Tomorrow (March 8) is International Women’s Day 2012.
This event, which has been observed around the world since the early 1900s, began in reaction to oppression and inequality as a movement to facilitate change.
At face value, it’s fair to say, “We’ve come a long way, baby.” But have we?
I was blessed with four daughters. I don’t consider that statement to be mother-biased rhetorical sentimentality. My girls are, simply put, my life’s work.
I think that is true for most mothers. The responsibility falls to us to raise individuals who will do better “good” than the generation that precedes them.
Undoubtedly, I wish I had taught my daughters lessons I didn’t and given a second chance, I would parent differently; hopefully better. It’s too late for such thoughts now.
One thing I am grateful for is that my girls grew up in a time when society allowed them the freedom to be children. They got to be little girls playing pretend store and pretend office, building tent forts in the living room or hay forts in the barn, cuddling kittens and ducklings, and galloping on ponies and a myriad of other childhood magic.
They got to imagine themselves as a farmer, as an astronaut, or as a bank teller; the possibilities limitless. Their childhood stretched out well beyond becoming teenagers. Thankfully.
If my daughters were growing up in 2012, what would their reality be? I ask myself that question when I see little girls on the street decked out with make-up and cellphones, hyper-aware of their appearance and being allowed to, or more accurately, encouraged to dress like young women.
Childhood is a commodity we have traded away as if it were valueless; threw it aside as an obstacle to growing up rather than a privilege, a right.
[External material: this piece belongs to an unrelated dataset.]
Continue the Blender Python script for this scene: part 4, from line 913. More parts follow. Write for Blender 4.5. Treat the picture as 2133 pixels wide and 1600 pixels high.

Children are entitled to be children; there is no other right more fundamental to their well-being.
We are willing victims wielding to the power of consumerism. Our children are targeted directly by advertising campaigns—at younger and younger ages. This corporate manoeuvre tells us one thing: sex sells.
To be successful, young girls are taught that women must be sexy; talent, heart, and soul fall somewhere in behind. It is all about packaging. My girls’ dress code was clothes I sewed for them, hand-me-downs between siblings, with few name brands in their wardrobe.
Though they complain now about feeling like the Von Trapp Family Singers as a result of my crazed sewing projects that saw them all decked out in matching outfits, which I would like to say is an example of fine mothering, they never worried about what they wore to school or play.
If the clothes were clean and they fit, all was good to go. Lucky girls.
We now have La Senza Girl for little girls aged five-12, marketing lingerie products to children. It raised the rancour of mother consumers but the fight was brief and the stores remain—an example of marketing success.
We have beauty contests for little girls; the resulting images disturbing and frightening. “Toddlers and Tiaras” is pure madness and the images are disturbing of babies and toddlers dressed with full make-up and wigs and other absurdities.
These organizations have the audacity to put the words “baby” and “sexy” together, without any pause or even a teaspoon of common sense. I watch the faces of the mothers whose children’s lives are forever altered and it seems these mothers have little idea of the cost.
This year, the focus of International Women’s Day is empowerment—to bring an end to hunger and poverty. I think of the role models that little girls have today.
Who do they look up to in order to feel empowered? What young women do they want to emulate? Who tells them that it’s cool to be just who they are?
Who shines brightly and shows them the way?